+++ LISTING +++

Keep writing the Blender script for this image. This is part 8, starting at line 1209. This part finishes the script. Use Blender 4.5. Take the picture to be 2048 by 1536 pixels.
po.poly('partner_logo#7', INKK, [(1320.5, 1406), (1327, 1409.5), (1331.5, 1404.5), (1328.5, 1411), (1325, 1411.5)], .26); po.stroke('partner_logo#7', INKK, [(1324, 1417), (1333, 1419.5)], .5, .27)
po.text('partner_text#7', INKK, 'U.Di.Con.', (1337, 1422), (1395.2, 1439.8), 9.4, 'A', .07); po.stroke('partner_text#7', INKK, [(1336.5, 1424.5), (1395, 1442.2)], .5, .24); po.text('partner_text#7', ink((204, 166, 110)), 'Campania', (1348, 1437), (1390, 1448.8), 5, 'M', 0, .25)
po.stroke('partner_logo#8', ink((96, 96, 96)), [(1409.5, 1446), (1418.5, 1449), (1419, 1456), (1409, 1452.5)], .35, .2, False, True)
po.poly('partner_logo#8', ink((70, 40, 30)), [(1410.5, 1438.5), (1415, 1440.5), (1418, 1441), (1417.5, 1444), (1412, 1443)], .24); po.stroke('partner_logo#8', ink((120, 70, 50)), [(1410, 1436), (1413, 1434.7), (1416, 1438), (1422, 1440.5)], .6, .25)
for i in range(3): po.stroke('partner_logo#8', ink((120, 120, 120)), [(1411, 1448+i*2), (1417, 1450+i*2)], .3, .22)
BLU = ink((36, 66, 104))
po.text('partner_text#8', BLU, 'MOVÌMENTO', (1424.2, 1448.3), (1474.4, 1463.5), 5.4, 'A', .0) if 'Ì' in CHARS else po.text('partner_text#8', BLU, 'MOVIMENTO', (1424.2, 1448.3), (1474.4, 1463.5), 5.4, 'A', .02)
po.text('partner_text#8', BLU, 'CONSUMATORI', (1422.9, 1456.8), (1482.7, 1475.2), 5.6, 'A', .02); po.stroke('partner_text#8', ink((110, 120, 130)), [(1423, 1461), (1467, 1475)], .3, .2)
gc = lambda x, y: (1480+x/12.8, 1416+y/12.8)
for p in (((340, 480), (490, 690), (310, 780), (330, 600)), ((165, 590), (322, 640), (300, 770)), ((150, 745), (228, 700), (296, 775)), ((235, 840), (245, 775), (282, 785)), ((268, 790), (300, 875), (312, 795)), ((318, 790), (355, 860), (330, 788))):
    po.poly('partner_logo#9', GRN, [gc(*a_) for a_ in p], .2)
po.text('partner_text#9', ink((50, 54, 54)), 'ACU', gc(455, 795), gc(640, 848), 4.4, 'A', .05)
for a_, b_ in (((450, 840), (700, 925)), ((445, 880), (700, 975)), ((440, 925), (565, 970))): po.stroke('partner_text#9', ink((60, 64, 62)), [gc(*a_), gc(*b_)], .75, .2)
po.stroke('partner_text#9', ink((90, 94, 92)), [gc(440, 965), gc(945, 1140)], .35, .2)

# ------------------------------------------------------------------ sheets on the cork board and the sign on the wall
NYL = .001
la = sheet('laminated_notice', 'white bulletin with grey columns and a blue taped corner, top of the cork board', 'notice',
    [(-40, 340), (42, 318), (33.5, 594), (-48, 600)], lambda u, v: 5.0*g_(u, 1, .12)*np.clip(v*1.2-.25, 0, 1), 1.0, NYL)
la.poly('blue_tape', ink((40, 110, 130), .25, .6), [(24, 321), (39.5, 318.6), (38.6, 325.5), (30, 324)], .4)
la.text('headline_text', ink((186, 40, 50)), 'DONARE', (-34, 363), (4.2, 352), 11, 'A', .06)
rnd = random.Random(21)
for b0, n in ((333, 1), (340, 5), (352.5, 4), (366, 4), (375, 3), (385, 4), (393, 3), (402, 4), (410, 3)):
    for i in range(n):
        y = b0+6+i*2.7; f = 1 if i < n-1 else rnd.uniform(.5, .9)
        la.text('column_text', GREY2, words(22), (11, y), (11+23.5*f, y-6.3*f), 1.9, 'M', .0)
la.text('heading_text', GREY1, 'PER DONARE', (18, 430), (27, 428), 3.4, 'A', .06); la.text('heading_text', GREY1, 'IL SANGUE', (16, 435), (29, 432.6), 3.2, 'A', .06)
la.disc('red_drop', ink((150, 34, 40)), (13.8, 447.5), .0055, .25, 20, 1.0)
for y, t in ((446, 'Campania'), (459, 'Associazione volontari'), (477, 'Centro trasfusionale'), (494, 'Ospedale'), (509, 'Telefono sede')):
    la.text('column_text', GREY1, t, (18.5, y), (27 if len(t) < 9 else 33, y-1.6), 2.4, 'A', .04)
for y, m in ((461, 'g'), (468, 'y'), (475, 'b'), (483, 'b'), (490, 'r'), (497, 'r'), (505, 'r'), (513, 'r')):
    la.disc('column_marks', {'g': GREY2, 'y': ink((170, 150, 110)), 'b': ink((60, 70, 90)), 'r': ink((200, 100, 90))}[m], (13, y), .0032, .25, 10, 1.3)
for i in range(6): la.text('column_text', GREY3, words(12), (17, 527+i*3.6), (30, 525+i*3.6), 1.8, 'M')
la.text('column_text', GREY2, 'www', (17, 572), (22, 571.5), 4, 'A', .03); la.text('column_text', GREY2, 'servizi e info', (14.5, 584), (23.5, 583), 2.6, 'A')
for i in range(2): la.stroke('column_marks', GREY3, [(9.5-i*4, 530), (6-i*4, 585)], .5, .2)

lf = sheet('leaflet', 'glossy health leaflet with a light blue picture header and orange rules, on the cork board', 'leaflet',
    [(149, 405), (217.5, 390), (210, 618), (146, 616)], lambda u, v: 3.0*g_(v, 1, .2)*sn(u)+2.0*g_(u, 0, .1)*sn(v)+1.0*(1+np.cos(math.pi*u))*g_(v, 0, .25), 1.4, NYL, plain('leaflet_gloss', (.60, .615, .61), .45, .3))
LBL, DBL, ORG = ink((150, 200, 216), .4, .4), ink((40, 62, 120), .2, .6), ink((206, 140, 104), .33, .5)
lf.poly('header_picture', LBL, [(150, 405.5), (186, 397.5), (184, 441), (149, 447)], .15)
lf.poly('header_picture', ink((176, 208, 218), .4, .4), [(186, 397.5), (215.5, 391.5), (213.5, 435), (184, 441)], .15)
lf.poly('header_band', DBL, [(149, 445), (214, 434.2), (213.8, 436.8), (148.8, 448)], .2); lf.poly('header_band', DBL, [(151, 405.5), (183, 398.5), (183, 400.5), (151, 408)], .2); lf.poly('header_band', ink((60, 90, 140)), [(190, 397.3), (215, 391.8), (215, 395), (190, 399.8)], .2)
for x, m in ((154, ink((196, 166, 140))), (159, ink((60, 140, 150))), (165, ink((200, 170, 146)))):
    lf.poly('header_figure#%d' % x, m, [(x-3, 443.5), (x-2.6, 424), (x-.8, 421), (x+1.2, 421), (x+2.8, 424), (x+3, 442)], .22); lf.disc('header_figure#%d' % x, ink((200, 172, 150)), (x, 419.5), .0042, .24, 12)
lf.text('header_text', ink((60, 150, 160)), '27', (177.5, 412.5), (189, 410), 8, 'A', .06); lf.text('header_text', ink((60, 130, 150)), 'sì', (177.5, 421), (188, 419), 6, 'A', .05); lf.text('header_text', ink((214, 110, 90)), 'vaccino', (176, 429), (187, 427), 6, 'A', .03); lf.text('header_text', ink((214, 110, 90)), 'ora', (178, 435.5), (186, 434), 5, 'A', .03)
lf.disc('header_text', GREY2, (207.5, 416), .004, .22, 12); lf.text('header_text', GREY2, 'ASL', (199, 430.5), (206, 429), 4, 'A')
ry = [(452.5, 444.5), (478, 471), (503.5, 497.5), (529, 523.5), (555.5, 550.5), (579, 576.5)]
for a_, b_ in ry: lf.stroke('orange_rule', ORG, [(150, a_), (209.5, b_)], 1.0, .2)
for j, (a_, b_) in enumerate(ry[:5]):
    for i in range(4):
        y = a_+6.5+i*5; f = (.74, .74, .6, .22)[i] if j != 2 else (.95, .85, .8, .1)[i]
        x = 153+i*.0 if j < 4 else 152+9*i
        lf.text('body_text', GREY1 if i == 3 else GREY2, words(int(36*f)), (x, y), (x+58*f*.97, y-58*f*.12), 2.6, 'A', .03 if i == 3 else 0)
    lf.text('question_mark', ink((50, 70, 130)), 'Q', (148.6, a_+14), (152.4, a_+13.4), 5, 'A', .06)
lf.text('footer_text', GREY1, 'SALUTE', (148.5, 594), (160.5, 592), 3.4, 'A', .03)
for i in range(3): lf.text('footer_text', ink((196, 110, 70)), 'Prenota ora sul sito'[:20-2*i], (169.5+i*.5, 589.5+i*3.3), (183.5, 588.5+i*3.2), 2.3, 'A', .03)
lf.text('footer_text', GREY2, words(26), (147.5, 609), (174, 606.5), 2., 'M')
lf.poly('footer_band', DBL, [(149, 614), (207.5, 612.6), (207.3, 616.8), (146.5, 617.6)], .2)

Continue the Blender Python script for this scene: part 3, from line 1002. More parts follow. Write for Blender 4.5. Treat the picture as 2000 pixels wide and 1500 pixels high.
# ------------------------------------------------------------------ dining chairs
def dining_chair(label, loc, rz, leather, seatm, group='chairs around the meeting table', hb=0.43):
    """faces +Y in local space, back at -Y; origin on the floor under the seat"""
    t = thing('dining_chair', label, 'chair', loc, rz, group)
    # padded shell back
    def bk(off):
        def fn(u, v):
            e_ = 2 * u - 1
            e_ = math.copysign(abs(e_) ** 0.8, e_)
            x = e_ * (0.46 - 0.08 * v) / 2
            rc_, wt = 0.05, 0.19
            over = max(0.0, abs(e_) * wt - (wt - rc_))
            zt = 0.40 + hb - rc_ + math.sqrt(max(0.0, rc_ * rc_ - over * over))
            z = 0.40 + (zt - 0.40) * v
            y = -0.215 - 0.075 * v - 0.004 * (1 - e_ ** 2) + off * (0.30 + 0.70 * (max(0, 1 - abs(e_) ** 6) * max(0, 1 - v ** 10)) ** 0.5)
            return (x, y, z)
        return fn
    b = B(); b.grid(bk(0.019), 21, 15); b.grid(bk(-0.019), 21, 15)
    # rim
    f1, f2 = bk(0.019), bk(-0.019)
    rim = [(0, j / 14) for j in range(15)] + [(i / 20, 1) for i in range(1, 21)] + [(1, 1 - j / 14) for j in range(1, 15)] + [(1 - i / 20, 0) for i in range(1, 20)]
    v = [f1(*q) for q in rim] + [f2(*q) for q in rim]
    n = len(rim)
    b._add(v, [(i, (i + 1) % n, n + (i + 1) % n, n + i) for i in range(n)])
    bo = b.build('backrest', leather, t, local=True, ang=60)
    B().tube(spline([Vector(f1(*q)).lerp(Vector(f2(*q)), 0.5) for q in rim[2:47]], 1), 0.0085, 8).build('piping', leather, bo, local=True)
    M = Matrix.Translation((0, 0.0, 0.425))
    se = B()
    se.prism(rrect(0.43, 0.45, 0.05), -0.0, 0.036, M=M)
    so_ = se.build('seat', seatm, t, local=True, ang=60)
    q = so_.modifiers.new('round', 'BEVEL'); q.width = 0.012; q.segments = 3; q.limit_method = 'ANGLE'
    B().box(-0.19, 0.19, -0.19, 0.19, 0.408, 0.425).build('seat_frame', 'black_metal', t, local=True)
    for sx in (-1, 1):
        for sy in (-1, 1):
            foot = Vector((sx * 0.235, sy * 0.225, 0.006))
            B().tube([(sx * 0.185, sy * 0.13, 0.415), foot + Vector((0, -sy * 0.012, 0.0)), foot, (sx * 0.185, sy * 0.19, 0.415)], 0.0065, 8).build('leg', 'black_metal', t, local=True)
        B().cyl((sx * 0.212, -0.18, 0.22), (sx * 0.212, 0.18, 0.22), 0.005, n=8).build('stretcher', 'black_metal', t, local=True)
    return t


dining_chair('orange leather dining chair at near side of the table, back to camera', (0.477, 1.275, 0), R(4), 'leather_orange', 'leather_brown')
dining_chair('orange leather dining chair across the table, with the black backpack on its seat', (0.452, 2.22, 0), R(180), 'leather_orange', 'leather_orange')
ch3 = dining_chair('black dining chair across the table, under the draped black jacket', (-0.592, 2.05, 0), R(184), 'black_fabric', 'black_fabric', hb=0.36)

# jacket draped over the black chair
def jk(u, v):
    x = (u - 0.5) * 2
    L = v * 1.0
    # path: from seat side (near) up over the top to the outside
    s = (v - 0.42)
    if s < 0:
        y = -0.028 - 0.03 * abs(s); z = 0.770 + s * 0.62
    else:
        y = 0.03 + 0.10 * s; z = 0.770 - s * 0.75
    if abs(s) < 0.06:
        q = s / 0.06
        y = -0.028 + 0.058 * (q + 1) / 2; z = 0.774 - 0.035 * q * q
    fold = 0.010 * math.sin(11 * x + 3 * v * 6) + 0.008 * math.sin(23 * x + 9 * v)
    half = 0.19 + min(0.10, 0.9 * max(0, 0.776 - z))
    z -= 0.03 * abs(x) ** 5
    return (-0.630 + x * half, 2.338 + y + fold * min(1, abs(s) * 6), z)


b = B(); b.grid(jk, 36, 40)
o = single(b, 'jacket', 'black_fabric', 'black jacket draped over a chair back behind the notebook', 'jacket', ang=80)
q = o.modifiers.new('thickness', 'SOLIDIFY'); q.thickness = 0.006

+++

[AIM]: Look through the material above. Copy each line where the word "this" appears.

[TASK OUTPUT]:
Keep writing the Blender script for this image. This is part 8, starting at line 1209. This part finishes the script. Use Blender 4.5. Take the picture to be 2048 by 1536 pixels.
Continue the Blender Python script for this scene: part 3, from line 1002. More parts follow. Write for Blender 4.5. Treat the picture as 2000 pixels wide and 1500 pixels high.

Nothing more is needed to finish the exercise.